● Material:
--- BEGIN ---
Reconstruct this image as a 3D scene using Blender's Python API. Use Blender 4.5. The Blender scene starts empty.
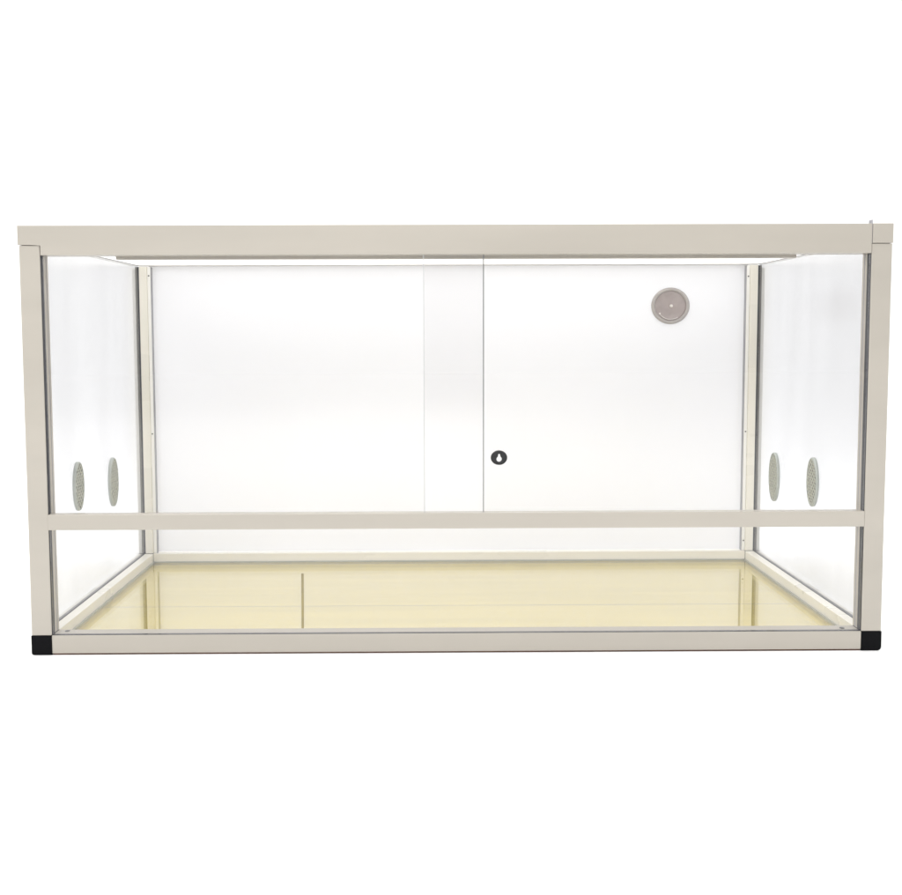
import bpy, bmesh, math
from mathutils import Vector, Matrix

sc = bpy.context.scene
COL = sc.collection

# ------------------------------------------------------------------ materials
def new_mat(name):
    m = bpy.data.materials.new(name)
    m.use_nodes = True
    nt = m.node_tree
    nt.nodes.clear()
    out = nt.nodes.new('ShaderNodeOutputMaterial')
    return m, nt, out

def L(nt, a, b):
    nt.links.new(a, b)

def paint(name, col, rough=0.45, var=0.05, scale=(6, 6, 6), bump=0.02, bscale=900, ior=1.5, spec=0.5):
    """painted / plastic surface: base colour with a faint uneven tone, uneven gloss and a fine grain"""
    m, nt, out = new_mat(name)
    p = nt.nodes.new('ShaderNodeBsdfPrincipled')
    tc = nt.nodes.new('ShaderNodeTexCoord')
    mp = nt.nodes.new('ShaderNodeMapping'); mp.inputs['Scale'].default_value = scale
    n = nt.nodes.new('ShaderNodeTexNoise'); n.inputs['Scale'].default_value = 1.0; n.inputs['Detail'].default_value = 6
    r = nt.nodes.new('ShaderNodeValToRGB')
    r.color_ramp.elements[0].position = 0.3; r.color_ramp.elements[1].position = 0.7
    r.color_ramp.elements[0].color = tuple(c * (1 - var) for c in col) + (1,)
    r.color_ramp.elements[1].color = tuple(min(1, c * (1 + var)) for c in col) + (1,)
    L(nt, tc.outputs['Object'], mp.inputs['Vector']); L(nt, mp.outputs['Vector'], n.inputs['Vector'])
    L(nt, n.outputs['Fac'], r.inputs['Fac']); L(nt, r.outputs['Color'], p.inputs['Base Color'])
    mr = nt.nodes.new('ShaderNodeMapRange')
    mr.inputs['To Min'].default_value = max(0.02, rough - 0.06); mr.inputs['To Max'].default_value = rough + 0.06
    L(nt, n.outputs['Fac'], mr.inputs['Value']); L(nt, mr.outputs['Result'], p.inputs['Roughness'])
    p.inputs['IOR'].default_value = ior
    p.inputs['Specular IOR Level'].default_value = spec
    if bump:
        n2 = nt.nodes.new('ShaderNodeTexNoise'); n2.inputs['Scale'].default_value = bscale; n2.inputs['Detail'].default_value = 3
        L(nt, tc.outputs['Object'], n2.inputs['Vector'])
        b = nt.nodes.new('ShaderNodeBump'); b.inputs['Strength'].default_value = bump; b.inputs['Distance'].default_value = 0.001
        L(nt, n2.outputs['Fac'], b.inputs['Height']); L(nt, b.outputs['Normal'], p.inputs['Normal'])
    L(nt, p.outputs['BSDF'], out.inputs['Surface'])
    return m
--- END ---
● Aim of the task: Your copy of the data above should match it exactly, except that pictures are left out.

● Task answer:
Reconstruct this image as a 3D scene using Blender's Python API. Use Blender 4.5. The Blender scene starts empty.
import bpy, bmesh, math
from mathutils import Vector, Matrix

sc = bpy.context.scene
COL = sc.collection

# ------------------------------------------------------------------ materials
def new_mat(name):
    m = bpy.data.materials.new(name)
    m.use_nodes = True
    nt = m.node_tree
    nt.nodes.clear()
    out = nt.nodes.new('ShaderNodeOutputMaterial')
    return m, nt, out

def L(nt, a, b):
    nt.links.new(a, b)

def paint(name, col, rough=0.45, var=0.05, scale=(6, 6, 6), bump=0.02, bscale=900, ior=1.5, spec=0.5):
    """painted / plastic surface: base colour with a faint uneven tone, uneven gloss and a fine grain"""
    m, nt, out = new_mat(name)
    p = nt.nodes.new('ShaderNodeBsdfPrincipled')
    tc = nt.nodes.new('ShaderNodeTexCoord')
    mp = nt.nodes.new('ShaderNodeMapping'); mp.inputs['Scale'].default_value = scale
    n = nt.nodes.new('ShaderNodeTexNoise'); n.inputs['Scale'].default_value = 1.0; n.inputs['Detail'].default_value = 6
    r = nt.nodes.new('ShaderNodeValToRGB')
    r.color_ramp.elements[0].position = 0.3; r.color_ramp.elements[1].position = 0.7
    r.color_ramp.elements[0].color = tuple(c * (1 - var) for c in col) + (1,)
    r.color_ramp.elements[1].color = tuple(min(1, c * (1 + var)) for c in col) + (1,)
    L(nt, tc.outputs['Object'], mp.inputs['Vector']); L(nt, mp.outputs['Vector'], n.inputs['Vector'])
    L(nt, n.outputs['Fac'], r.inputs['Fac']); L(nt, r.outputs['Color'], p.inputs['Base Color'])
    mr = nt.nodes.new('ShaderNodeMapRange')
    mr.inputs['To Min'].default_value = max(0.02, rough - 0.06); mr.inputs['To Max'].default_value = rough + 0.06
    L(nt, n.outputs['Fac'], mr.inputs['Value']); L(nt, mr.outputs['Result'], p.inputs['Roughness'])
    p.inputs['IOR'].default_value = ior
    p.inputs['Specular IOR Level'].default_value = spec
    if bump:
        n2 = nt.nodes.new('ShaderNodeTexNoise'); n2.inputs['Scale'].default_value = bscale; n2.inputs['Detail'].default_value = 3
        L(nt, tc.outputs['Object'], n2.inputs['Vector'])
        b = nt.nodes.new('ShaderNodeBump'); b.inputs['Strength'].default_value = bump; b.inputs['Distance'].default_value = 0.001
        L(nt, n2.outputs['Fac'], b.inputs['Height']); L(nt, b.outputs['Normal'], p.inputs['Normal'])
    L(nt, p.outputs['BSDF'], out.inputs['Surface'])
    return m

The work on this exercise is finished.